» **Written task**:
Retype the whole listing below, character for character.

··· Recorded information ···

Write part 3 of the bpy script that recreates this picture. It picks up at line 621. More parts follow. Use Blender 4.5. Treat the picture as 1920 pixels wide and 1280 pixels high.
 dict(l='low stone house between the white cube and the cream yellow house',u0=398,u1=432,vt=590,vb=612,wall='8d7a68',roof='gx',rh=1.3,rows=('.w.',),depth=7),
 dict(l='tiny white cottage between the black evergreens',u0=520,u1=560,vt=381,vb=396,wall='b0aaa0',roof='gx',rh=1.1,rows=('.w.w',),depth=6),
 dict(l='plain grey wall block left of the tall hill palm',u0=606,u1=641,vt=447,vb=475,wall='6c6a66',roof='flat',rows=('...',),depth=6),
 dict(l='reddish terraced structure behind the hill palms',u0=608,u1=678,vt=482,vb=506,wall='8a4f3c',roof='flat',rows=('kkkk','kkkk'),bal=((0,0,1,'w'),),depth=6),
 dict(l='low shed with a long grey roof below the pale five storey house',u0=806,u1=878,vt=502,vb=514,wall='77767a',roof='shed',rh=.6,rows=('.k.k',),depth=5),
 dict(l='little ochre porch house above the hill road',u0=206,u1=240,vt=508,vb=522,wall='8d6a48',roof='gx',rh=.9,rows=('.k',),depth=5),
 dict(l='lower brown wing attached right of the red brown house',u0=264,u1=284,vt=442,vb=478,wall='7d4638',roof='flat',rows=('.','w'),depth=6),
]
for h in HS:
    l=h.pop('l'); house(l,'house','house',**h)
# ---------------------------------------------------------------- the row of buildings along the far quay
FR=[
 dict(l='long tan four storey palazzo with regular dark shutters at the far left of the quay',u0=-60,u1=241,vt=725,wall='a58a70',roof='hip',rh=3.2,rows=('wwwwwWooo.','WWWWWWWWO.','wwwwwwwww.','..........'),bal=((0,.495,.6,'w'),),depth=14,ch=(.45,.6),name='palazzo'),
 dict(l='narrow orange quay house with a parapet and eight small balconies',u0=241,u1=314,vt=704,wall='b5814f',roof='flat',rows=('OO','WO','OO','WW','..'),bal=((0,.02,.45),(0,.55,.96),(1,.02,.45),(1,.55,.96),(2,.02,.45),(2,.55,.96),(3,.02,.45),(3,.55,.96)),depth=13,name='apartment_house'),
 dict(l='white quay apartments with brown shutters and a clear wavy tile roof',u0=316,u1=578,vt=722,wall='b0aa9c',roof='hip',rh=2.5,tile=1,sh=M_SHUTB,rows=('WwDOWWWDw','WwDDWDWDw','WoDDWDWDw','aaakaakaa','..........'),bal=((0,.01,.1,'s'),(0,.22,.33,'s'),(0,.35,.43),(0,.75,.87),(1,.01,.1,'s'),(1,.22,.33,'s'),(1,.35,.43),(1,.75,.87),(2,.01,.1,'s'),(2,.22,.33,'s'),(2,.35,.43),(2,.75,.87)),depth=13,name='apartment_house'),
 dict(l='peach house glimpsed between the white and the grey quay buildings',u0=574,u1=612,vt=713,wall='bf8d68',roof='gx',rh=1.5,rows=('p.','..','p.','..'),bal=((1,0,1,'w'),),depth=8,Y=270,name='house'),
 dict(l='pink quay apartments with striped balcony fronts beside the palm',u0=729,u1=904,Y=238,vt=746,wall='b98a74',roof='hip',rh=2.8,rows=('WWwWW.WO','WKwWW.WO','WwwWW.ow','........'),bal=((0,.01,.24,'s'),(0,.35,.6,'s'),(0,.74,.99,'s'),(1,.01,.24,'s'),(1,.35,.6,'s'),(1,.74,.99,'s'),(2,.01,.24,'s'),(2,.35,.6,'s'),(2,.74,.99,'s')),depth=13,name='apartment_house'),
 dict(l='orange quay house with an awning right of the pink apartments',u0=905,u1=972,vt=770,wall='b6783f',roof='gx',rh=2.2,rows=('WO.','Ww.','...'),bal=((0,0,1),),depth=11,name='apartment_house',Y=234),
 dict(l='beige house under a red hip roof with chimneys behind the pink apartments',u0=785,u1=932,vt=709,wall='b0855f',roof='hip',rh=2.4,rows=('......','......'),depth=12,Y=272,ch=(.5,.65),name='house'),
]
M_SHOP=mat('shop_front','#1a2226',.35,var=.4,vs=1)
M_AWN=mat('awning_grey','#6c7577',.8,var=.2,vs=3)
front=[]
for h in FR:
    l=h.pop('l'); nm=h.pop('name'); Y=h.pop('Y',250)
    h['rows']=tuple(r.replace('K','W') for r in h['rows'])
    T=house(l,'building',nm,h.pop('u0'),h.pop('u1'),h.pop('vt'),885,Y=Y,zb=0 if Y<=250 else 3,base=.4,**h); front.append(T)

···

» **Finished task**:
Write part 3 of the bpy script that recreates this picture. It picks up at line 621. More parts follow. Use Blender 4.5. Treat the picture as 1920 pixels wide and 1280 pixels high.
 dict(l='low stone house between the white cube and the cream yellow house',u0=398,u1=432,vt=590,vb=612,wall='8d7a68',roof='gx',rh=1.3,rows=('.w.',),depth=7),
 dict(l='tiny white cottage between the black evergreens',u0=520,u1=560,vt=381,vb=396,wall='b0aaa0',roof='gx',rh=1.1,rows=('.w.w',),depth=6),
 dict(l='plain grey wall block left of the tall hill palm',u0=606,u1=641,vt=447,vb=475,wall='6c6a66',roof='flat',rows=('...',),depth=6),
 dict(l='reddish terraced structure behind the hill palms',u0=608,u1=678,vt=482,vb=506,wall='8a4f3c',roof='flat',rows=('kkkk','kkkk'),bal=((0,0,1,'w'),),depth=6),
 dict(l='low shed with a long grey roof below the pale five storey house',u0=806,u1=878,vt=502,vb=514,wall='77767a',roof='shed',rh=.6,rows=('.k.k',),depth=5),
 dict(l='little ochre porch house above the hill road',u0=206,u1=240,vt=508,vb=522,wall='8d6a48',roof='gx',rh=.9,rows=('.k',),depth=5),
 dict(l='lower brown wing attached right of the red brown house',u0=264,u1=284,vt=442,vb=478,wall='7d4638',roof='flat',rows=('.','w'),depth=6),
]
for h in HS:
    l=h.pop('l'); house(l,'house','house',**h)
# ---------------------------------------------------------------- the row of buildings along the far quay
FR=[
 dict(l='long tan four storey palazzo with regular dark shutters at the far left of the quay',u0=-60,u1=241,vt=725,wall='a58a70',roof='hip',rh=3.2,rows=('wwwwwWooo.','WWWWWWWWO.','wwwwwwwww.','..........'),bal=((0,.495,.6,'w'),),depth=14,ch=(.45,.6),name='palazzo'),
 dict(l='narrow orange quay house with a parapet and eight small balconies',u0=241,u1=314,vt=704,wall='b5814f',roof='flat',rows=('OO','WO','OO','WW','..'),bal=((0,.02,.45),(0,.55,.96),(1,.02,.45),(1,.55,.96),(2,.02,.45),(2,.55,.96),(3,.02,.45),(3,.55,.96)),depth=13,name='apartment_house'),
 dict(l='white quay apartments with brown shutters and a clear wavy tile roof',u0=316,u1=578,vt=722,wall='b0aa9c',roof='hip',rh=2.5,tile=1,sh=M_SHUTB,rows=('WwDOWWWDw','WwDDWDWDw','WoDDWDWDw','aaakaakaa','..........'),bal=((0,.01,.1,'s'),(0,.22,.33,'s'),(0,.35,.43),(0,.75,.87),(1,.01,.1,'s'),(1,.22,.33,'s'),(1,.35,.43),(1,.75,.87),(2,.01,.1,'s'),(2,.22,.33,'s'),(2,.35,.43),(2,.75,.87)),depth=13,name='apartment_house'),
 dict(l='peach house glimpsed between the white and the grey quay buildings',u0=574,u1=612,vt=713,wall='bf8d68',roof='gx',rh=1.5,rows=('p.','..','p.','..'),bal=((1,0,1,'w'),),depth=8,Y=270,name='house'),
 dict(l='pink quay apartments with striped balcony fronts beside the palm',u0=729,u1=904,Y=238,vt=746,wall='b98a74',roof='hip',rh=2.8,rows=('WWwWW.WO','WKwWW.WO','WwwWW.ow','........'),bal=((0,.01,.24,'s'),(0,.35,.6,'s'),(0,.74,.99,'s'),(1,.01,.24,'s'),(1,.35,.6,'s'),(1,.74,.99,'s'),(2,.01,.24,'s'),(2,.35,.6,'s'),(2,.74,.99,'s')),depth=13,name='apartment_house'),
 dict(l='orange quay house with an awning right of the pink apartments',u0=905,u1=972,vt=770,wall='b6783f',roof='gx',rh=2.2,rows=('WO.','Ww.','...'),bal=((0,0,1),),depth=11,name='apartment_house',Y=234),
 dict(l='beige house under a red hip roof with chimneys behind the pink apartments',u0=785,u1=932,vt=709,wall='b0855f',roof='hip',rh=2.4,rows=('......','......'),depth=12,Y=272,ch=(.5,.65),name='house'),
]
M_SHOP=mat('shop_front','#1a2226',.35,var=.4,vs=1)
M_AWN=mat('awning_grey','#6c7577',.8,var=.2,vs=3)
front=[]
for h in FR:
    l=h.pop('l'); nm=h.pop('name'); Y=h.pop('Y',250)
    h['rows']=tuple(r.replace('K','W') for r in h['rows'])
    T=house(l,'building',nm,h.pop('u0'),h.pop('u1'),h.pop('vt'),885,Y=Y,zb=0 if Y<=250 else 3,base=.4,**h); front.append(T)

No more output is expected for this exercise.